Well-meaning CEOs are not corrupt, they do corrupt things. Because evil capitalism

It is worth following the citations in the op-ed. For example, besides the long standing joke that you should never invest in airlines, airlines have been having a tough time to make ends meet since more stringent controls following 9/11. Airlines are probably the worst example here, since airlines continue to enjoy bailouts and struggle to earn profits for their shareholders.

Regardless, let's just take the cited example without the broader context. The author claims that the evil capitalism has been punishing a well-meaning CEO for paying his labourers more. The full story cited shows that airline shares in general have declined on Wall Street, their credit ratings were downgraded as a result of labour deals, and also that Warren Buffet invested in three airlines.

The moral of this full story is that this evil capitalism gives us various different results for the price of one: Namely, you can both take your money away from companies that you view as being unfair towards shareholders when they decide to give their workers increases, and you can also put your money where your mouth is and decide that this is a good thing and invest in such companies.

In fact, there is an entire branch of investing known as impact investing that focuses on exactly that. Max Keiser, warts and all, has started a hedge fund called Karmabanque that does this sort of thing.

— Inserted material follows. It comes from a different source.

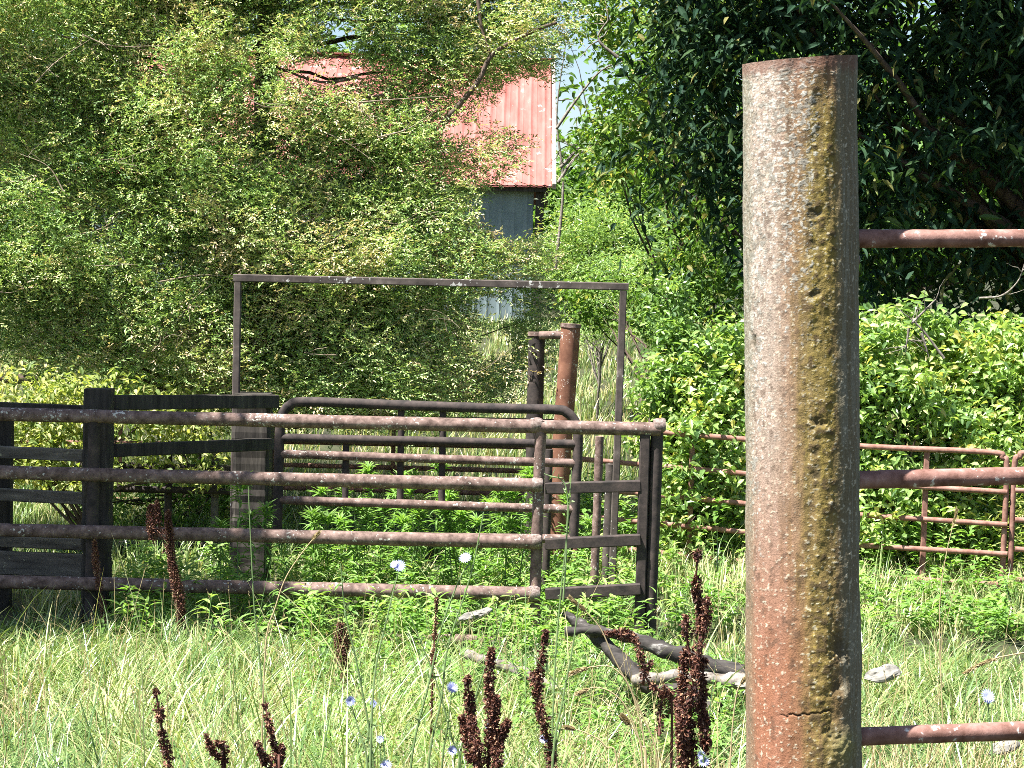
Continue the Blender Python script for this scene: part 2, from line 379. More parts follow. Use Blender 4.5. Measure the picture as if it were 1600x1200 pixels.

I am not familiar of impact investing ever being a thing in a command economy. Perhaps someone can cite some examples whereby the non-private capital owners were punished for not making their shareholders or their customers happy in a command economy? I can't recall that the shareholders or the producers of the Trabant ever went bankrupt for producing a product with a reputation for being uncomfortable, slow, noisy and dirty? Great equality, though!

But hang on! There was a CEO who did exactly that. Dan Price paid all of us workers a minimum wage of $ 70 000 per year. Great thing, right? All his shareholders must have bailed, right? No. Not exactly. As expected, he was inundated with job applications from those for whom that's a lot of money to work for, and his 'most valued' employees who thought that it's unfair decided to quit. Point being, since he is the owner of capital in a capitalist society, he is free to do so. Good luck to him!

Did inequality, poverty and hunger all rise due to capitalism?

The short answer is no. At least not according to people like Hans and Osla Rosling who work with the data. Watch their TED talk entitled How not to be ignorant of the world for more information regarding this.

What about particular answers, such as China and Ecuador mentioned by the author?

It is well-known and often cited that China's labourers only started doing better thanks to economic reforms - that is after they became more capitalist. Their income inequality did go up, though. It is worth reading up on income inequality in China, and noticing what is causing this.

In China's case, poverty and hunger became alleviated, while inequality became worse. This means there is something fishy about inequality - both in how it is measured with the Gini Coefficient, and in the concept. The truth is people don't really care about inequality. People care about fairness. Ask Dan Price about that.

"... I’m sorry to say we’re capitalists, and that’s just the way it is"

There is a fair point made in the op-ed, and that is that just-so answers are unacceptable. If millennials raise doubts about capitalism, then they deserve substantiated answers to address those doubts. What the opinion polls do show, if they are reliable, is that millennials doubt capitalism, however defined.

Just like those who oppose capitalism enjoy the burden of proof to substantiate their claims, the rest of us who support capitalism should also be willing and able to get the dialogue going - and able to substantiate our answers.